Antes, nos bons tempos que lá se vão, eu menino, criança ainda, brincava com alguns moleques. Uns branquinhos como paina de algodão. Outros como tições de fogo apagados. Negrinhos como noites escuras. Tais e quais jabuticabas bem maduras. Em ponto de subir no pé e ir chupando uma a uma. Sem medo de despencar lá de cima. Moleques travessos como éramos. Naquela idade em que tudo era ilusão.
Pena que hoje os tempos são outros. Bem mudados e pra pior.
Não nos deixam brincar nas ruas. Por medo de sermos atropelados. E assaltos acontecem à luz do dia. De revolver em punho. Empunhando armas bandidos se mostram desmascarados. Ai que saudade dos pierrôs e colombinas que se amavam de verdade nos salões.

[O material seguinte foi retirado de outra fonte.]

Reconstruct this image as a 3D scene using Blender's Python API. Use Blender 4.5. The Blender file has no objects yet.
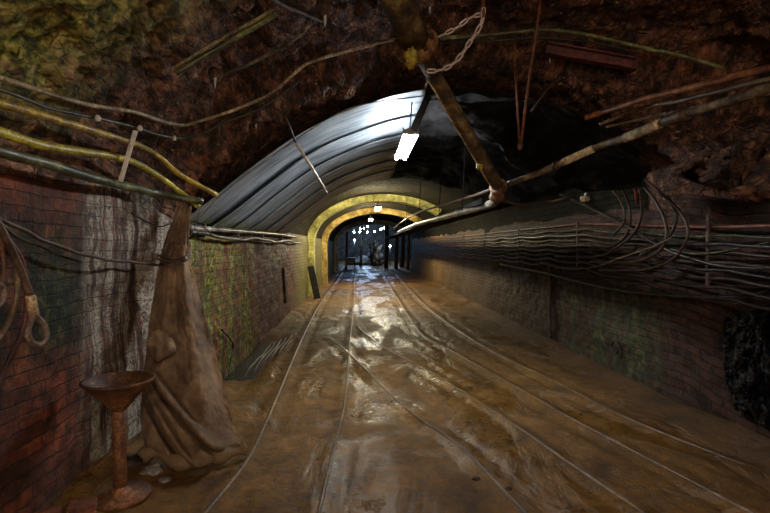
import bpy, math, random
from mathutils import Vector, Matrix, Euler, noise
from mathutils.bvhtree import BVHTree
random.seed(7)
PI = math.pi
sc = bpy.context.scene
COL = sc.collection
V = Vector

# ------------------------------------------------------------------ camera
FPX = 500.0
cam_d = bpy.data.cameras.new('camera'); cam = bpy.data.objects.new('camera', cam_d); COL.objects.link(cam)
cam_d.sensor_width = 36; cam_d.lens = 36*FPX/770; cam_d.clip_end = 200; cam_d.clip_start = .05
cam.location = (0, 0, 1.6)
cam.rotation_euler = (math.radians(90-1.09), 0, math.radians(-2.63))
sc.camera = cam
RM = cam.rotation_euler.to_matrix(); CP = V((0, 0, 1.6))
def ray(px, py):
    return (RM @ V(((px-385)/FPX, (256.5-py)/FPX, -1))).normalized()
def at(px, py, d):
    r = ray(px, py); return CP + r*(d/r.y)
def ats(L, dd=None):
    return [at(p[0], p[1], p[2] if len(p) > 2 else dd) for p in L]
def floor_at(px, py, z=0.0):
    r = ray(px, py); return CP + r*((z-1.6)/r.z)

# ------------------------------------------------------------------ mesh helpers
class MB:
    def __init__(s): s.v = []; s.f = []; s.uv = None
    def add(s, vs, fs):
        b = len(s.v); s.v += [V(p) for p in vs]; s.f += [tuple(i+b for i in f) for f in fs]; return s
    def box(s, c, size, rot=None):
        x, y, z = [q/2 for q in size]; R = Euler(rot).to_matrix() if rot else Matrix.Identity(3)
        vs = [V(c)+R@V((a*x, b*y, d*z)) for a in (-1, 1) for b in (-1, 1) for d in (-1, 1)]
        return s.add(vs, [(0,1,3,2),(4,6,7,5),(0,4,5,1),(2,3,7,6),(0,2,6,4),(1,5,7,3)])
    def tube(s, pts, r, n=8, cap=True, close=False):
        pts = [V(p) for p in pts]; m = len(pts)
        rs = r if isinstance(r, (list, tuple)) else [r]*m
        up = None; rings = []
        for i in range(m):
            if close: t = pts[(i+1) % m]-pts[i-1]
            else: t = pts[min(i+1, m-1)]-pts[max(i-1, 0)]
            if t.length < 1e-9: t = V((0,0,1))
            t.normalize()
            if up is None:
                up = t.orthogonal().normalized()
            up = (up - t*up.dot(t))
            if up.length < 1e-6: up = t.orthogonal()
            up.normalize(); w = t.cross(up)
            rings.append([pts[i]+(up*math.cos(2*PI*k/n)+w*math.sin(2*PI*k/n))*rs[i] for k in range(n)])
        vs = [p for q in rings for p in q]; fs = []
        for i in range(m if close else m-1):
            j = (i+1) % m
            for k in range(n):
                fs.append((i*n+k, i*n+(k+1) % n, j*n+(k+1) % n, j*n+k))
        if cap and not close:
            fs.append(tuple(range(n))[::-1]); fs.append(tuple((m-1)*n+k for k in range(n)))
        return s.add(vs, fs)
    def lathe(s, prof, c, n=40, M=None, jit=0):
        c = V(c); vs = []; fs = []; m = len(prof)
        for i, (r, z) in enumerate(prof):
            for k in range(n):
                a = 2*PI*k/n; p = V((r*math.cos(a), r*math.sin(a), z))
                if jit: p += noise.noise_vector(p*14)*jit
                if M: p = M@p
                vs.append(c+p)
        for i in range(m-1):
            for k in range(n):
                fs.append((i*n+k, i*n+(k+1) % n, (i+1)*n+(k+1) % n, (i+1)*n+k))
        fs.append(tuple(range(n))[::-1]); fs.append(tuple((m-1)*n+k for k in range(n)))
        return s.add(vs, fs)
    def grid(s, fn, nu, nv):
        vs = [fn(i/(nu-1), j/(nv-1)) for j in range(nv) for i in range(nu)]
        return s.add(vs, [(j*nu+i, j*nu+i+1, (j+1)*nu+i+1, (j+1)*nu+i) for j in range(nv-1) for i in range(nu-1)])
    def blob(s, c, r, sc3=(1,1,1), amp=.3, fr=2.0, nu=20, nv=12, seed=0):
        c = V(c)
        vs = []; fs = []
        for j in range(nv+1):
            th = PI*j/nv
            for i in range(nu):
                ph = 2*PI*i/nu
                d = V((math.sin(th)*math.cos(ph), math.sin(th)*math.sin(ph), math.cos(th)))
                k = 1+amp*noise.fractal(d*fr+V((seed, seed*2, 0)), 1, 2, 4)
                vs.append(c+V((d.x*sc3[0], d.y*sc3[1], d.z*sc3[2]))*r*k)
        for j in range(nv):
            for i in range(nu):
                fs.append((j*nu+i, j*nu+(i+1) % nu, (j+1)*nu+(i+1) % nu, (j+1)*nu+i))
        return s.add(vs, fs)
    def build(s, name, mat, parent=None, smooth=True, bevel=0, solid=0, keep=False):
        me = bpy.data.meshes.new(name)
        xs = [p.x for p in s.v]; ys = [p.y for p in s.v]; zs = [p.z for p in s.v]
        o = bpy.data.objects.new(name, me)
        if parent is not None: org = V(parent.get('_o', (0,0,0)))
        elif keep: org = V((0,0,0))
        else: org = V(((min(xs)+max(xs))/2, (min(ys)+max(ys))/2, min(zs)))
        me.from_pydata([tuple(p-org) for p in s.v], [], s.f); me.update()
        import bmesh
        bm = bmesh.new(); bm.from_mesh(me); bmesh.ops.remove_doubles(bm, verts=bm.verts, dist=1e-6)
        if not keep: bmesh.ops.recalc_face_normals(bm, faces=bm.faces)
        bm.to_mesh(me); bm.free()
        if smooth:
            for p in me.polygons: p.use_smooth = True
        me.materials.append(mat)
        COL.objects.link(o)
        if parent is not None:
            o.parent = parent
        else:
            o.location = org; ORG[o.name] = org
        if bevel:
            b = o.modifiers.new('bevel', 'BEVEL'); b.width = bevel; b.segments = 2; b.limit_method = 'ANGLE'
        if solid:
            m = o.modifiers.new('solid', 'SOLIDIFY'); m.thickness = solid; m.offset = 0
        return o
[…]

Chamar alguém de preto não era um acinte. Neguinho então era um encômio.
“Vem brincar comigo seu monte de piche! Da outra vez você faltou seu jabuticaba. Sua mancha negra que nem asfalto.”
Ainda nem nos passava pela cabeça que chamar alguém de preto teria consequências desastrosas. Seriamos imputados de criminosos com penas a serem cumpridas numa cela escura.
E nem tínhamos consciência da impropriedade de tamanho delito.
Nem sabia que meus amiguinhos da Costa Pereira de que cor seriam.
Eram como nós. Caso não identificasse o Dida do Liço tanto faz como tanto se desfez.
Pra mim o excesso de melanina que cobre as suas peles não me importavam. O mesmo sorriso branco enfeitava-lhes a boca quando ela se abria naquele sorrisão zombeteiro que iluminava a nossa rua nas noites escuras.
Eles, se brancos ou negros, a mim não fazia diferença. Éramos amigos de verdade independente de suas cores.
Nunca, naqueles idos anos, que me lembre ninguém era acusado de racismo. Palavrão que quase não era pronunciado. Se constava no dicionário não era o mesmo que estabelece uma visão de hierarquia entre classes.
Entre nós, de epiderme escura e os de pele clara não existia uma barreira intransponível que nos apartasse. Tínhamos consciência da igualdade entre raças. Embora aqueles de pelagem negra fossem díspares da gente de pele clarinha entre nós não existiam distinções nenhuma.
E brincávamos na rua de pés descalços sem medo de sermos felizes.
Era um pretinho e outro branquinho cada um do seu lado. Em travessuras que terminavam quando nossos pais nos chamavam para fazer o dever de casa.
E não fazíamos distinção entre o Dida, escurinho como Saci Pererê, sem aquela toca vermelha. Equilibrando-se em duas pernas. E euzinho, serelepe meninozinho, perna de pau, correndo atrás daquela bola de capotão meio murcha. Naquele campinho cambeta. Tentando acertar a pelota redonda naquela trave improvisada feita com o bambu retirado do varal da casa da dona Dorotéia. Aquela veia mais feia que urubu zaroio.
Era um preto e eu branco. Mas nossas almas eram coloridas na mesma cor desbotada da pureza de nossa infância.
Ontem foi celebrado o dia da consciência negra.
Pena que as coisas mudaram tanto. Não se pode chamar ninguém de preto. Sob a pena de sermos taxados de racistas.
Mas, eu me pergunto: existe uma data em que se celebra o dia da consciência branca?
Tenho a minha em paz. Pois nunca considerei meus amigos. Desde aqueles velhos tempos da Costa Pereira. Até nos dias de agora. Não faço nenhuma distinção entre o preto e o branco. Todos nós, por baixo da nossa epiderme. Corre o mesmo sangue vermelho. E nossa ossada branca é o que vai sobrar. Num tempo qualquer. Quando a vida. Que seja de pretos ou brancos. Vamos nos encontrar nalgum lugar. Onde não façam distinção de que cor fomos.
Pra mim tanto faz. Como tanto se desfaz. O que conta é a cor da alma. Pra mim negros, cafuzos, amarelos ou pardos. Trazem a mesma cor por dentro. Pra mim somos todos iguais. Embora muitos pensem ao revés.